TEMPO.CO, Jakarta - The National Commission on Human Rights (Komnas HAM) commissioner Muhammad Nurkhoiron said that Indonesia is likely to reject 20 out of 75 recommendation from the United Nations Human Rights Council. “One of which being the scrapping of death penalty,” Nurkhoiron told Tempo yesterday.

The commissioner did not divulge the details about 20 recommendations that would be rejected by the government. He said that they would only be noted by the government. He reasoned that, among others, the nations who made such recommendations did not understand the context of human rights issues faced by Indonesia.

The UN Human Rights Council in a universal periodic review (UPR) in May issued 225 recommendations on human rights to Indonesia.

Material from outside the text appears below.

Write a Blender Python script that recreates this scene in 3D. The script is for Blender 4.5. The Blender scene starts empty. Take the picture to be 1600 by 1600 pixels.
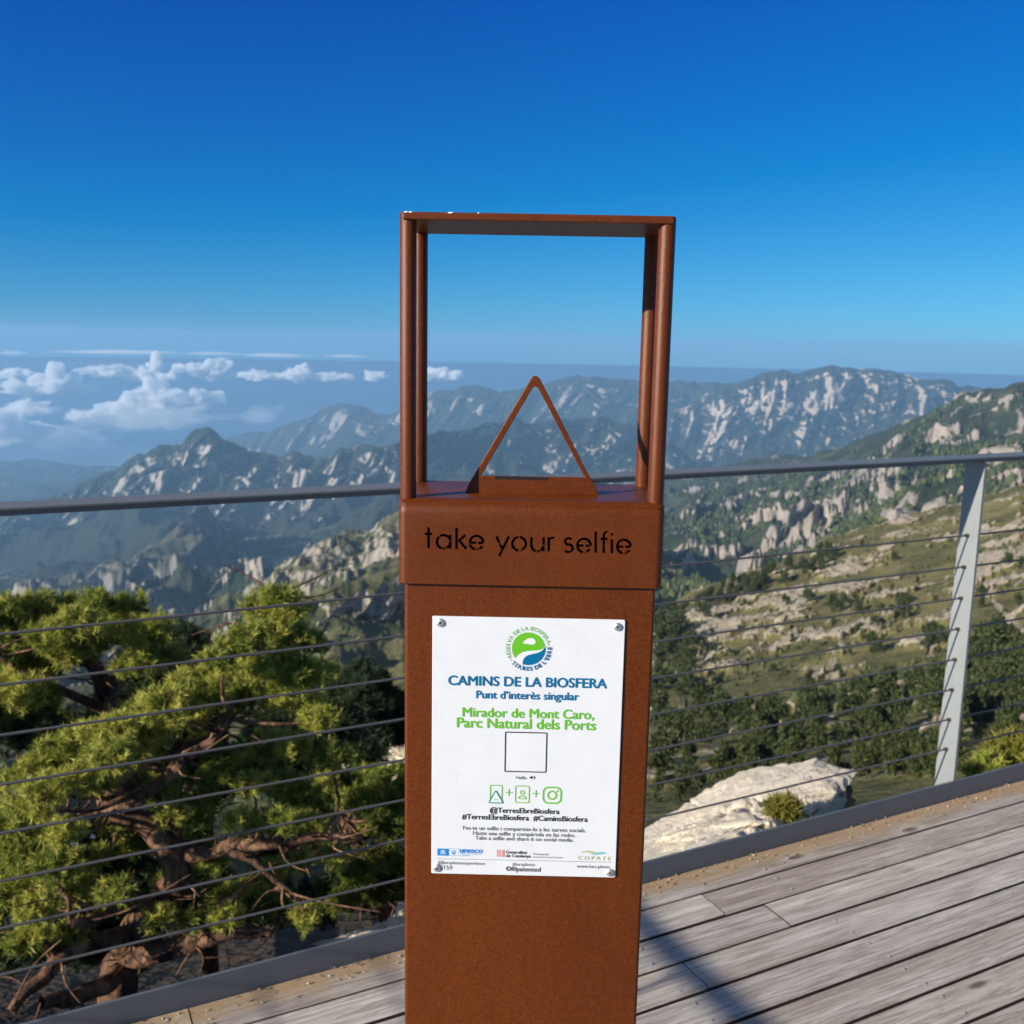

The government had immediately accepted 150 recommendations including those relating to the education sector, religious freedom and protection for vulnerable and disabled people. However, 75 recommendations are still being discussed.

The UPR session in Geneva urges Indonesia to scrap death penalty. There are at least 12 recommendations on the issue, including calls for the country to issue a moratorium on death sentence and to ratify the Second Optional Protocol to the Indonesian Covenant on Civil and Political Rights (ICCPR-OP2).

The Komnas HAM will continue to talk with the government and civil society to make a decision on the remaining 75 recommendations. “We expect to issue the final decision in early September,” he said. The government plans to announce the result in September 20, which is deadline set by the UN Human Rights Council.

The Foreign Ministry could not be reached for comment on Komnas HAM’s statements.

Hasan Kleib, the Permanent Representative of the Republic of Indonesia to the United Nations in Geneva, had said that that the government is unlikely to accept the recommendation to scrap death penalty. “Because it’s still part of positive law in Indonesia,” Hasan said in May.

Director General of Human Rights of the Law and Human Rights Ministry Mualimin Abdi said that death penalty law in the Criminal Code is being revised and is currently being deliberated by the House of Representatives (DPR). “Death penalty has been excluded from main penalty category. It has now become an alternative which implementation must be done prudently,” he said. The Ministry said that 67 people are currently on death row.